For starters, the college has divided its reading room — a 100-seat facility used by students for self-study or sometimes group discussions in the run-up to their semesters — equally between boys and girls. Also, the latter are being forced to take a separate, men-sanitised stairway to their classrooms on the second floor.

These demarcations in their study territory has surprised and disappointed students who feel the authorities are ironically going overboard on gender discrimination on the pretext of safety. The changes, they said in unison, were both unwanted and unnecessary, and the college implemented them some 20 days ago without prior notice.

The reading room at St Xavier’s is open from 6am to 8.30pm every day.

“Earlier, the room had no boundaries. We all studied together. Suddenly one day, while we were preparing for our semester examinations, a college official asked us to carry our revisions separately. We were told the reading room had been divided among boys and girls,” third-year history student Niti Sinha said, adding that she still found it hard to believe that a co-ed cradle was being so gender biased.

Third-year mass communication student Amal Kumar too voiced his protest. “Ye sab kar ke, college authorities kya dikhana chahte hain (What do the college authorities want to prove by doing all this?) Why run a co-ed college then?” the youth said.

He added that he found the idea so insulting that he had stopped going to the reading room. “I am using the college grounds to revise my syllabus for monthly tests and semesters.”

Amal is not alone in his decision. Many students were seen studying and discussing their syllabus under the open sky — either on the grounds or at the college quadrangle.

Hum log jana band kar diye hain (We have stopped going to the reading room). What is the point using the facility if the college has no faith in us and feels we only talk with girls in the reading room,” said third-year B.Com student Ritesh Kumar, who often goes to the college canteen for group study.

Girl students have more reason to be disgruntled because they are also made to climb separate stairways to attend lectures.

St Xavier’s has three stairways for its students. One is a general flight of stairs that connects the ground and first floors, which houses the college office, the staff room and the principal’s chamber. The two others that connect the ground and second floors have been demarcated for boys and girls. While the left is reserved for the fair sex, the right is used by the other gender.

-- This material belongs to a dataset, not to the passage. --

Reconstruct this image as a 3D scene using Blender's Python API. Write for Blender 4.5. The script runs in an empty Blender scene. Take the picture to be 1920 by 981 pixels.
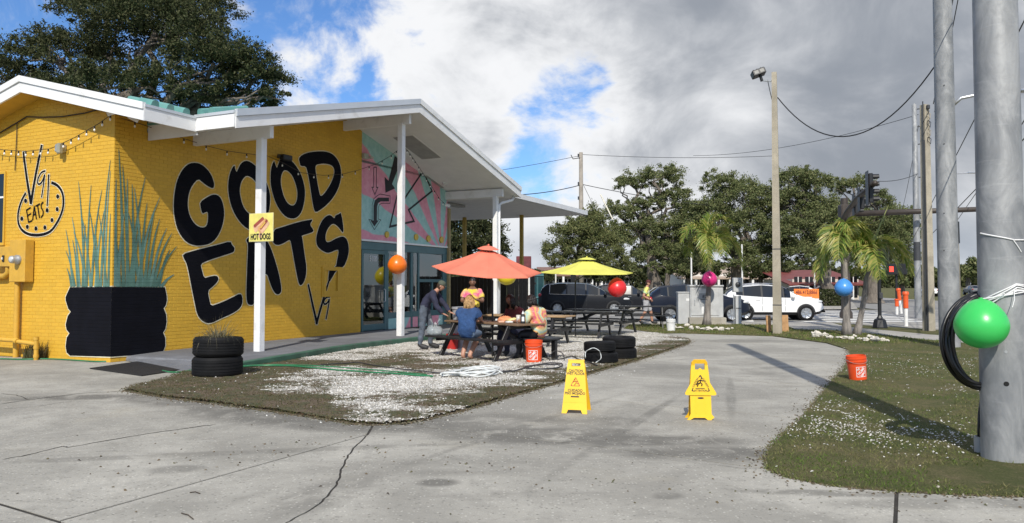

“It seems we are studying in two different planets. Making us take separate stairs only exposes the myopic mindset of the college. We are still thought of as the weaker sex. Actually, such gender bias stokes incidents like eve-teasing and rape. The mindset should change first,” said Rina Kumari, a second-year English student.

Most teachers clammed up when asked about the bizarre arrangements that were encroaching upon student freedom and mocking the very principles of co-education.

“Students are making a mountain of a mole hill. They use the reading room for fun (which is being stopped). Yeh sab boyfriend banate hain aur dikhate hain ki padhai kar rahe hain (They use the facility as a rendezvous point, but feign they are studying),” one of the teachers said, unwilling to be named.

Principal Father Nicholas Tete was brief in his explanation behind the new rules. “These are for greater safety of our girl students,” he said.